Firstly in a business case analysis, the objectives and intended benefits of the initiative must be outlined to justify the investment of time, money and people. In the business case, examine whether the objective of the business plan fits with the company’s vision, mission and values. Will fulfilling the project further the corporate strategy and sustain the competitive advantage of the company? Does the firm have the capability to deliver the benefits? Can the project be properly managed? Are the competitors doing this? If so, what are the results they are achieving? Who are the stakeholders and are they supportive of the proposal? Identify the assumptions and constraints. The more comprehensive the business case, the better the alignment to strategic goals can be measured.
Secondly, the financial aspects of the project must be outlined in the business case analysis. At a project level, factors to examine include the net present value (NPV), cost/benefit ratio, return on investment (ROI) and payback period. The project with the highest NPV is normally the most attractive.

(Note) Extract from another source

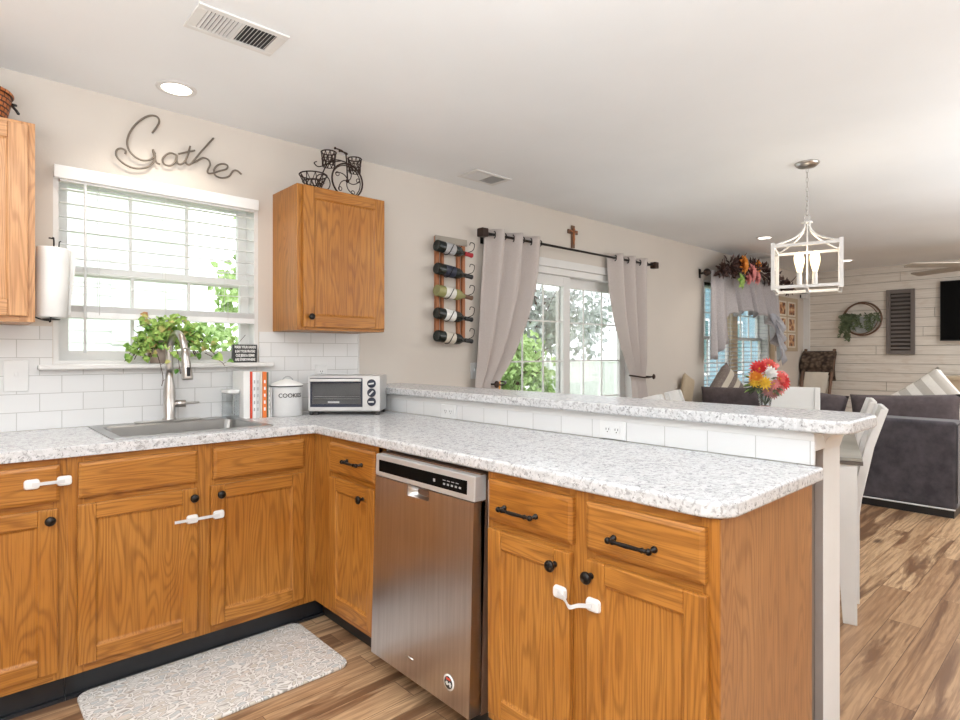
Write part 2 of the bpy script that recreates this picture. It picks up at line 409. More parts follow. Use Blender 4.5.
# shiplap wall: separate boards with narrow gaps
b = B(); b.box(XR+.012, XR+.12, -5.9, 0, 0, HC, 1); z = 0.; i = 0
random.seed(3)
while z < HC-.01:
    y = 0; z1 = min(z+.1195, HC)
    while y > -5.9:
        L = random.uniform(1.2, 2.4) if y < 0 else random.uniform(.6, 2.0); y1 = max(y-L, -5.9)
        b.box(XR, XR+.013, y1+.003, y-.003, z+.0045, z1); y = y1
    z += .122
struct('wall_right', b, ['shiplap','taupe'])
b = B(); b.box(-3.3, -3.2, -5.9, 0, 0, HC); struct('wall_left', b, 'wall')
b = B(); b.box(-3.3, XR+.1, -5.95, -5.85, 0, HC); struct('wall_front', b, 'wall')
b = B(); b.box(XR-.02, XR, -.085, 0, 0, HC); struct('trim_1', b, 'white')
b = B(); b.box(4.0, XR-.02, -.014, 0, 0, .09); struct('baseboard_back', b, 'white', bevel=.004)
b = B(); b.box(XR-.014, XR, -5.9, -.09, 0, .09); struct('baseboard_right', b, 'white', bevel=.004)
# tiled backsplash
b = B(); b.box(-3.2, -.912, -.008, 0, .914, 1.354); b.box(-.912, -.018, -.008, 0, .914, 1.167); b.box(-.018, .5866, -.008, 0, .914, 1.354)
struct('trim_2', b, 'tile')
b = B(); b.box(.5785, .5905, -.010, 0, 1.052, 1.36); struct('trim_3', b, 'white', bevel=.003)
# peninsula knee wall with tiled face
wp = sempty('wall_peninsula', (.7, -1.25, 0))
b = B(); b.box(.603, .84, -2.47, 0, 0, 1.012); part('half_wall', b, 'wall', wp)
b = B(); b.box(.5946, .603, -2.505, 0, .9145, .984); part('tile_face', b, 'tile', wp)
b = B(); b.box(.592, .603, -2.505, 0, .984, 1.012); part('top_strip', b, 'white', wp, bevel=.002)
b = B(); b.box(.69, .842, -2.50, -2.47, 0, .962); part('end_board', b, 'white', wp, bevel=.002)
b = B(); b.box(.6875,.6898,-2.4985,-2.4765,0,.954); part('shaded_edge', b, plain('grey brown edge shade', (.32,.275,.25), .7), wp)  # thin strip paints the shade on the end board's left face
b = B(); b.box(.575, .69, -2.476, -2.455, 0, .913); part('filler_strip', b, plain('shaded grey filler', (.23,.195,.175), .6), wp)  # dark grey stands in for the shade of this recess
# crown corbel under the bar end (concave flare)
b = B()
prof = [(0,.945)] + [(.005+.075*(1-cos(t*pi/2/6)), .962+.048*sin(t*pi/2/6)) for t in range(7)]
lay = [(.69-p*1.0, .842+p*.25, -2.50-p, z) for p, z in prof]
vs = []; 
for (xa, xb, yy, zz) in lay: vs += [(xa, -2.40, zz), (xa, yy, zz), (xb, yy, zz), (xb, -2.40, zz)]
fs = []
for i in range(len(lay)-1):
    for j in range(4): fs.append((i*4+j, i*4+(j+1)%4, (i+1)*4+(j+1)%4, (i+1)*4+j))
fs += [(0,1,2,3), tuple(len(vs)-4+k for k in range(4))]
b._add(vs, fs); part('corner_molding', b, 'white', wp)
b = B(); b.box(.5975,.6895,-2.506,-2.4705,.955,1.0115); part('molding_return', b, 'white', wp, bevel=.002)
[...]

However, other factors that may influence the decision to adopt a business case include the timing of the project and the initial cash outlay. From a portfolio perspective, factors to consider and include are: a risk assessment, a benefit analysis, alignment to other projects within the company and a project lifecycle schedule. Will this proposal cut costs, save money, increase productivity, improve quality or speed development? Use standard metrics, KPIs and smart goals to evaluate the validity of the value the project brings to the company. Also look at the tax implications of the proposal.

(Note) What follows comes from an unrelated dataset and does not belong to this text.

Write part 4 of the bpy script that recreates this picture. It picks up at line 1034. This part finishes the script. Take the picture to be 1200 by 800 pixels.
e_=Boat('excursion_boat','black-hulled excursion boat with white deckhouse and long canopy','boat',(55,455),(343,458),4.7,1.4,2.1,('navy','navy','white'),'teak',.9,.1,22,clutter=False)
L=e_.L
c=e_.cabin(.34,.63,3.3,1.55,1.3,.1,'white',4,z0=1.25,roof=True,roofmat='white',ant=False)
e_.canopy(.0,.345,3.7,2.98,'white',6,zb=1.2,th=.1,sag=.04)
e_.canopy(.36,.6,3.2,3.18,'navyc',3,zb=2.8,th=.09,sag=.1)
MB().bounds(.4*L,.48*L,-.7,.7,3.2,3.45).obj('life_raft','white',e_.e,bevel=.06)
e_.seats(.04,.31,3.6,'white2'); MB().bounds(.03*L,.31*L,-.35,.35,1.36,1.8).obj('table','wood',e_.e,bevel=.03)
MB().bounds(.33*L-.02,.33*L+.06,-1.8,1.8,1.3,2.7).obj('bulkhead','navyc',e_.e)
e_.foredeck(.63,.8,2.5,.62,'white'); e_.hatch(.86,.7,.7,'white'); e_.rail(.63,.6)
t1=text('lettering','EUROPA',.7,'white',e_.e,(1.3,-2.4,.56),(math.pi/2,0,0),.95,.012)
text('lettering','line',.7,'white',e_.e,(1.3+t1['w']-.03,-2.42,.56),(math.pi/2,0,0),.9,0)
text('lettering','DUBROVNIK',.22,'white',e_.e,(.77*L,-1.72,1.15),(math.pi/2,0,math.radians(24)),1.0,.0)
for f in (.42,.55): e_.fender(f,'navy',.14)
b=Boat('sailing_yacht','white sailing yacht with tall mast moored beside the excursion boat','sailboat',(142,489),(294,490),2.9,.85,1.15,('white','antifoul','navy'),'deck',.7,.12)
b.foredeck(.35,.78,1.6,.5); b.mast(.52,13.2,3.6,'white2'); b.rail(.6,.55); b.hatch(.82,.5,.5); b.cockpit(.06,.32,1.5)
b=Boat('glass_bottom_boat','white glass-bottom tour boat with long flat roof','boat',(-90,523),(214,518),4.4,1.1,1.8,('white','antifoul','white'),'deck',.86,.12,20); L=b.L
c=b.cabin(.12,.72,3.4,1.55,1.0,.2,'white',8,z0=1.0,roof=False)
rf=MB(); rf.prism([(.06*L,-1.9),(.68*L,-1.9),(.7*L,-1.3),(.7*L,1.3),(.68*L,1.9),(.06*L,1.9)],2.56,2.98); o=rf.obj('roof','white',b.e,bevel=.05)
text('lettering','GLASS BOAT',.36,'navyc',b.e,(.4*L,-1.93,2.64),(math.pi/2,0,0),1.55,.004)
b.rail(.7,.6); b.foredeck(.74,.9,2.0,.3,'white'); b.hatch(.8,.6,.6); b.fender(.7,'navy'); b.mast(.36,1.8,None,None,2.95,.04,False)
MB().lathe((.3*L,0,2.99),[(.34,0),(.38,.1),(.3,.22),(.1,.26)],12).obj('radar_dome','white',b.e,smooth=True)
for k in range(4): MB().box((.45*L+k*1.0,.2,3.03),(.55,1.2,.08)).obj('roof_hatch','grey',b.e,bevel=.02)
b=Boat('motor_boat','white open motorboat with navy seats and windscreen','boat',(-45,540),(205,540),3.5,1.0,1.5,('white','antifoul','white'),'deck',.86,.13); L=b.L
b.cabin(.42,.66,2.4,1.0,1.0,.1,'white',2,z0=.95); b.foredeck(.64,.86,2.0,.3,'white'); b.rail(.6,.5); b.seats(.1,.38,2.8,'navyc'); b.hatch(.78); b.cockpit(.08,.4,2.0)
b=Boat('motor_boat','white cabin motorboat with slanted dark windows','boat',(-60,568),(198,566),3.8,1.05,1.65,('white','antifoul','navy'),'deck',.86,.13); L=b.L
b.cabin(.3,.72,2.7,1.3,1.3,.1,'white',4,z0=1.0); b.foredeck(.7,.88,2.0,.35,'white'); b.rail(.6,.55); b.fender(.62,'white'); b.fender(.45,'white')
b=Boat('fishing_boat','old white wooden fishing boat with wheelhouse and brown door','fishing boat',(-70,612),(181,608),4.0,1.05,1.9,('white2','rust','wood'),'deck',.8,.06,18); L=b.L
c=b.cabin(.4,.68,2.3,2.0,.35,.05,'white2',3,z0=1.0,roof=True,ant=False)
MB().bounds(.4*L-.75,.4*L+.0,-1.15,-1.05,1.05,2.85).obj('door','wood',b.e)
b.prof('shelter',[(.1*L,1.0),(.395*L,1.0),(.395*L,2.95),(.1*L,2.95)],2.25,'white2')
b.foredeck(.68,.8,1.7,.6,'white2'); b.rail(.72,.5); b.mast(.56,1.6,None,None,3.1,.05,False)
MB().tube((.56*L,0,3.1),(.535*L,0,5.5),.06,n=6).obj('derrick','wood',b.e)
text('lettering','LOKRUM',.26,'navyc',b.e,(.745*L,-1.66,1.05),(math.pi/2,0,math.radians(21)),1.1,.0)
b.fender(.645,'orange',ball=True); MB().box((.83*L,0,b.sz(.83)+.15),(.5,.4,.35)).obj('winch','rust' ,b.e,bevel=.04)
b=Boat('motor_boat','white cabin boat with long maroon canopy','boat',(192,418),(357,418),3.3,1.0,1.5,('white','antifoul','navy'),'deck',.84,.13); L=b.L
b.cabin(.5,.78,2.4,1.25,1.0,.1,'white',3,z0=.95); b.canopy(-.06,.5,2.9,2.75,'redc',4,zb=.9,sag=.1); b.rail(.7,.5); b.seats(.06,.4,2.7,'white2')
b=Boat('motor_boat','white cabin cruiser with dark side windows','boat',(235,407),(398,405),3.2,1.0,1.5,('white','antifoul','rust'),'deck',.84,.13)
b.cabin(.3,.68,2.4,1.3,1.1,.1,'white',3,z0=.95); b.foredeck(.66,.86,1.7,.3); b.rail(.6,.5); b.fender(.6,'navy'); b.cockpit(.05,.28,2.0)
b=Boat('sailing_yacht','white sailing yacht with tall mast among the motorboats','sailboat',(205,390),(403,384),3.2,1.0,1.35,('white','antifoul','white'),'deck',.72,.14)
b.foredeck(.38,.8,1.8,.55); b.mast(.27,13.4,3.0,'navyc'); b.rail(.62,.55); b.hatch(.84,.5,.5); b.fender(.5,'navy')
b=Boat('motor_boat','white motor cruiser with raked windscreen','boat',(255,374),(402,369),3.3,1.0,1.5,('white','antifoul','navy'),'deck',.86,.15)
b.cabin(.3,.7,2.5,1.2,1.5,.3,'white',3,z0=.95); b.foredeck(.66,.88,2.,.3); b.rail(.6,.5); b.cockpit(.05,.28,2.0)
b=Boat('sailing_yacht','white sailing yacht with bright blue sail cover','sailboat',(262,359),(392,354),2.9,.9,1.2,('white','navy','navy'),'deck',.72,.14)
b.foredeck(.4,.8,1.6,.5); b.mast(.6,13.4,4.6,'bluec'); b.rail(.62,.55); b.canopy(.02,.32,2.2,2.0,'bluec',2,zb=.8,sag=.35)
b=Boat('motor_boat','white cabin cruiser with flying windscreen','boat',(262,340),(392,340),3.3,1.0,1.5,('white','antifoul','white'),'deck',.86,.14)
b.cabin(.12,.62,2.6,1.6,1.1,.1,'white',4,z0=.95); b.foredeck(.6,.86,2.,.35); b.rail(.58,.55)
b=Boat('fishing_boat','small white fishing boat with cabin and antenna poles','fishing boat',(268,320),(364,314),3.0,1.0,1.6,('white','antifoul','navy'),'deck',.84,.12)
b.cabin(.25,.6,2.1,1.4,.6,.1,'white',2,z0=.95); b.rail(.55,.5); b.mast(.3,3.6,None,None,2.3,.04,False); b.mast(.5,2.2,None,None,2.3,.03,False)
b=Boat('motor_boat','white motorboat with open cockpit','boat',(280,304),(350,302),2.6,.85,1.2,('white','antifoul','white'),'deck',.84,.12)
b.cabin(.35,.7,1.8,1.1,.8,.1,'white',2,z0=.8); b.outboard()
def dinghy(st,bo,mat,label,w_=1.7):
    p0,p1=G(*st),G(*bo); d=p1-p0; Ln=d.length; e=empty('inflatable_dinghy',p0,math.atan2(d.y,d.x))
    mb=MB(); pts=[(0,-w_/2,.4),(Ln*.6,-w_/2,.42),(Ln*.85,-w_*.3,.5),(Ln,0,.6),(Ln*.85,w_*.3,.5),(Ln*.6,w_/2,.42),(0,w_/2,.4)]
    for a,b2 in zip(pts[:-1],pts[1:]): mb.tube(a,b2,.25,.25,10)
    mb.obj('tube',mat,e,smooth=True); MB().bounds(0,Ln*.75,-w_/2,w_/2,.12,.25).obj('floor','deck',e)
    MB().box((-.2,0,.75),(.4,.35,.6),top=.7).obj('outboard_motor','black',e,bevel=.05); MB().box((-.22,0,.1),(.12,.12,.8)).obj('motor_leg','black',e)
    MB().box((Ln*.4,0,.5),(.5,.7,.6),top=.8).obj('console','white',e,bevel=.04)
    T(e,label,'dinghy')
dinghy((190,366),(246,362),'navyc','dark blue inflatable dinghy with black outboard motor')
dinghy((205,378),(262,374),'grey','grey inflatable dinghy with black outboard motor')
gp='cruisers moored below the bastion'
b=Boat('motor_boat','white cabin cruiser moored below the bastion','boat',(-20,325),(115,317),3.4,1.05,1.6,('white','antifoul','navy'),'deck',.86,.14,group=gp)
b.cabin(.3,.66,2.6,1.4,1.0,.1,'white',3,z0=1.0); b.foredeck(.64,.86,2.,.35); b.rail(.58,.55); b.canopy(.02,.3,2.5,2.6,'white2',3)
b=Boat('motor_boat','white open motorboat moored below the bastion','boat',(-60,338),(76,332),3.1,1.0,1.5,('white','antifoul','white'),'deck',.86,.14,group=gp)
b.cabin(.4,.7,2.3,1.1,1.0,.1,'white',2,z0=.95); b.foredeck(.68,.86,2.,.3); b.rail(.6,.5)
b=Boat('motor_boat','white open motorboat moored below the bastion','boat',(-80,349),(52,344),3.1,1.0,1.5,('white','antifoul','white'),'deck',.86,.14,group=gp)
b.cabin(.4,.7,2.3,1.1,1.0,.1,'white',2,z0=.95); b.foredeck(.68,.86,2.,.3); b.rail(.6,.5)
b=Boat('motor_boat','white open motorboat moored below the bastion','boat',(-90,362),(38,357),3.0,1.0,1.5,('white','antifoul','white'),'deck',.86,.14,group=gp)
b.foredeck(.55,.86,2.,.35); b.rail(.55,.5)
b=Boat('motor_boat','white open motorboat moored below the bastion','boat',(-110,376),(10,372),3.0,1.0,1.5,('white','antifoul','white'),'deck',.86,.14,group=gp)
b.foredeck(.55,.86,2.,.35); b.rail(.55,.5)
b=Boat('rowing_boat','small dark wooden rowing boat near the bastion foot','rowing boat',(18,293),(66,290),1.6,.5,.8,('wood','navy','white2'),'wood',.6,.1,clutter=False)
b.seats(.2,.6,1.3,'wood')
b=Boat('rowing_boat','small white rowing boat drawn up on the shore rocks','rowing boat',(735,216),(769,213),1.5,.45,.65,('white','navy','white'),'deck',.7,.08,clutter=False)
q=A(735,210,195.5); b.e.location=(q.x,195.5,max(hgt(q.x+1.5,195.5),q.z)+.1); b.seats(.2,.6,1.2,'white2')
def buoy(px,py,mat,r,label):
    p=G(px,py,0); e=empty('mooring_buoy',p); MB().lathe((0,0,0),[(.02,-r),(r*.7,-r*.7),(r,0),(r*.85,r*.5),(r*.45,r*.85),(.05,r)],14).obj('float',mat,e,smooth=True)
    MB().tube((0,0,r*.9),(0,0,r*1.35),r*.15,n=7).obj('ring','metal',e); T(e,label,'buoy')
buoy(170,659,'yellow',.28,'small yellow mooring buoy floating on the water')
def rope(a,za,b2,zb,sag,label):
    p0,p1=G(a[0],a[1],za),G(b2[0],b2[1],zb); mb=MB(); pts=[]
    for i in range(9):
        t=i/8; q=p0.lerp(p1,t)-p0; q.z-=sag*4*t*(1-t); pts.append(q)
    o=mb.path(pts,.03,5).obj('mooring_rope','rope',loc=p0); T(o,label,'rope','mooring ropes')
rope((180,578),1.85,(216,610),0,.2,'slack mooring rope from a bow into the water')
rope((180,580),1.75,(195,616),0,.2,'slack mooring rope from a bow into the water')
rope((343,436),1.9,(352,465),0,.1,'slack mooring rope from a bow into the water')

Thirdly, possible alternatives to the proposed project must be developed or analysed in the business case analysis. A company should dedicate its resources to the highest value opportunities with inter-dependencies, and undertake them in the optimum sequence. Evaluation criteria can be outlined and weighed. Identify the next best alternative or alternatives and summarise the rationale for this recommendation. Then, check whether the rational for the original project is still stronger when deciding on whether to go ahead with it.
To facilitate business case analysis, many companies and consultants develop standardized processes. Document templates, standards and formalized processes will generate consistency in requesting, evaluating, prioritising and approval. For example, creating cost models and financial standards means projects can easily be compared, and facilitates management decision making. Software is also available to help companies with their business plan development and analysis.
A consultant conducting business plan analysis will either bring in his or her own set of standard tools, modified to suit the client company and project, or work with the standard process and documentation developed by the company. Before engaging consultants to conduct a business case analysis, be sure to determine which set of standards will be user. Consultants can also be engaged to create standard processes and templates for business case analyses, in anticipation of a specific project to evaluate.